20 grams. 30 x 25 x 20 mm. Eucrite-pmict
Fall not observed. Found 1987 in Antarctica. Location Map of Antarctic Finds
AMN writes:
Macroscopic Description - Roberta Score
LEW87295 was found in the Lewis Cliff area emerging from the ice. The field team collected it by sawing a block of ice containing the meteorite. The ice block was sent to the Cold Regions Research and Engineering Lab in Hanover, New Hampshire, where the meteorite was removed. Care was taken to avoid contamination. The ice block remains in New Hampshire while the meteorite specimen resides in Houston.
Dull black fusion crust covers approximately 40% of this eucrite. Numerous vugs, typical of Antarctic eucrites, penetrate deep into the interior. Many clasts, polymineralic and monomineralic are present in the medium gray matrix. One notable clast is an easily extractable black clast whose dimensions are 6 x 5 x 4 mm. Some areas of rust are visible.

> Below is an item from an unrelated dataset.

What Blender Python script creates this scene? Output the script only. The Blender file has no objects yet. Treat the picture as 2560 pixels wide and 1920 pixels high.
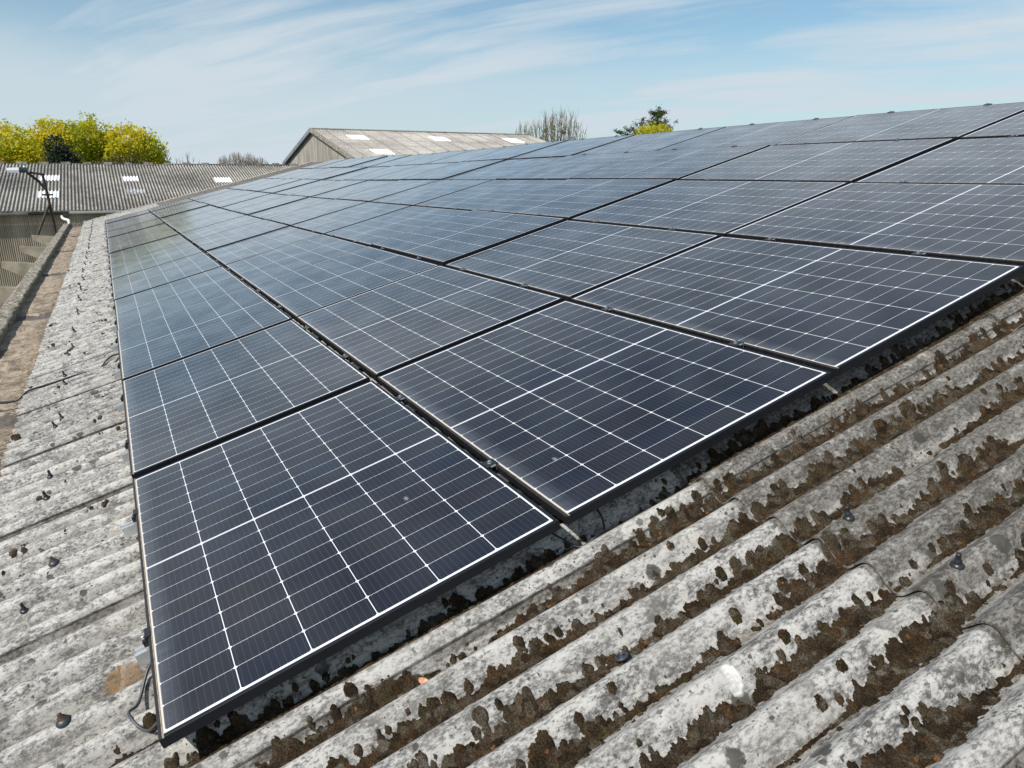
import bpy, bmesh, math, random
import numpy as np
from mathutils import Matrix, Vector, Quaternion

# ------------------------------------------------------------------ camera, sky, sun, exposure
SC = bpy.context.scene
COL = SC.collection
PITCH = math.radians(15.2045)          # slope of the panelled roof
Z0 = 5.0                               # height of the lowest panel corner above the ground
CP, SP = math.cos(PITCH), math.sin(PITCH)
U = Vector((CP, 0, SP)); V = Vector((0, 1, 0)); N = Vector((-SP, 0, CP))

cam_d = bpy.data.cameras.new("camera")
cam = bpy.data.objects.new("camera", cam_d); COL.objects.link(cam)
cam_d.sensor_width = 36.0
cam_d.lens = 1814.99 / 2560 * 36
cam_d.clip_start = 0.05; cam_d.clip_end = 5000
_r = Vector((0.878, -0.478, 0)).normalized()
_th = math.radians(-16.114)
_fh = Vector((0.478, 0.878, 0)).normalized()
_f = (_fh * math.cos(_th) + Vector((0, 0, math.sin(_th)))).normalized()
_u = _r.cross(_f)
cam.matrix_world = Matrix(((_r.x, _u.x, -_f.x, 0.055), (_r.y, _u.y, -_f.y, -1.622), (_r.z, _u.z, -_f.z, 1.269 + Z0), (0, 0, 0, 1)))
SC.camera = cam

SUN_DIR = Vector((-0.665, -0.20, 0.731)).normalized()
SC.view_settings.view_transform = 'Standard'
SC.view_settings.look = 'None'
SC.view_settings.exposure = 0.10
SC.view_settings.gamma = 1.0
sun_d = bpy.data.lights.new("sun", 'SUN'); sun_d.energy = 5.0; sun_d.angle = math.radians(0.53); sun_d.color = (1.0, 0.95, 0.88)
sun = bpy.data.objects.new("sun", sun_d); COL.objects.link(sun)
sun.rotation_euler = SUN_DIR.to_track_quat('Z', 'Y').to_euler()
sun.location = (-20, -5, 30)


class NT:
    """small helper to write node trees"""
    def __init__(s, tree):
        s.t = tree; s.n = tree.nodes; s.l = tree.links
    def new(s, typ, **kw):
        nd = s.n.new(typ)
        for k, v in kw.items(): setattr(nd, k, v)
        return nd
    def put(s, sock, v):
        if hasattr(v, 'is_output') or isinstance(v, bpy.types.NodeSocket): s.l.new(v, sock)
        elif v is not None: sock.default_value = v
    def m(s, op, a, b=None, c=None, clamp=False):
        nd = s.new('ShaderNodeMath', operation=op); nd.use_clamp = clamp
        for i, x in enumerate((a, b, c)):
            if x is not None: s.put(nd.inputs[i], x)
        return nd.outputs[0]
    def vm(s, op, a, b=None):
        nd = s.new('ShaderNodeVectorMath', operation=op)
        s.put(nd.inputs[0], a)
        if b is not None: s.put(nd.inputs[1], b)
        return nd.outputs[0]
    def mix(s, f, a, b):
        nd = s.new('ShaderNodeMix', data_type='RGBA')
        s.put(nd.inputs[0], f)
        s.put(nd.inputs[6], a if not isinstance(a, tuple) else (*a, 1)[:4]); s.put(nd.inputs[7], b if not isinstance(b, tuple) else (*b, 1)[:4])
        return nd.outputs[2]
    def step(s, x, lo, hi, o0=0.0, o1=1.0):
        nd = s.new('ShaderNodeMapRange', interpolation_type='SMOOTHSTEP')
        s.put(nd.inputs[0], x); nd.inputs[1].default_value = lo; nd.inputs[2].default_value = hi
        nd.inputs[3].default_value = o0; nd.inputs[4].default_value = o1
        return nd.outputs[0]
    def noise(s, vec, scale, detail=4, rough=0.55, dist=0.0, out=0):
        nd = s.new('ShaderNodeTexNoise'); s.put(nd.inputs['Vector'], vec)
        nd.inputs['Scale'].default_value = scale; nd.inputs['Detail'].default_value = detail
        nd.inputs['Roughness'].default_value = rough; nd.inputs['Distortion'].default_value = dist
        return nd.outputs[out]
    def voro(s, vec, scale, feature='F1', rnd=1.0):
        nd = s.new('ShaderNodeTexVoronoi', feature=feature); s.put(nd.inputs['Vector'], vec)
        nd.inputs['Scale'].default_value = scale; nd.inputs['Randomness'].default_value = rnd
        return nd
    def sep(s, vec):
        nd = s.new('ShaderNodeSeparateXYZ'); s.put(nd.inputs[0], vec); return nd.outputs
    def comb(s, x, y, z=0.0):
        nd = s.new('ShaderNodeCombineXYZ')
        for i, k in enumerate((x, y, z)): s.put(nd.inputs[i], k)
        return nd.outputs[0]
    def bump(s, h, strength, dist):
        nd = s.new('ShaderNodeBump'); nd.inputs['Strength'].default_value = strength; nd.inputs['Distance'].default_value = dist
        s.put(nd.inputs['Height'], h); return nd.outputs[0]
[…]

Thin Section Description (,4) - Brian Mason
The section shows clasts of pyroxene and plagioclase up to 1.8 mm long in a comminuted groundmass. Within the section there are individual brecciated clasts, up to 4 mm across. A black clast, 1.5 x 0.7 mm, appears to be a C2 carbonaceous chondrite; it contains chondrule-like aggregates of granular olivine and pyroxene up to 0.3 mm across. A patch of transparent brown glass, 0.6 mm long, is also present. Microprobe analyses show pyroxene compositions ranging fairly continuously from Wo2Fs59 to Wo42Fs24, the range in En content being quite limited; one clast of Mg-rich pyroxene, Wo3Fs20, was analyzed. Plagioclase composition is fairly uniform, averaging An91. One grain of a silica polymorph, probably tridymite, was noted. The brown glass is somewhat variable in composition, but averages (weight percent): SiO2 48, Al2O3 16, FeO 13, MgO 6.2, CaO 12, Na2O 3.6, K2O 0.2, MnO 0.5. The meteorite is a eucrite.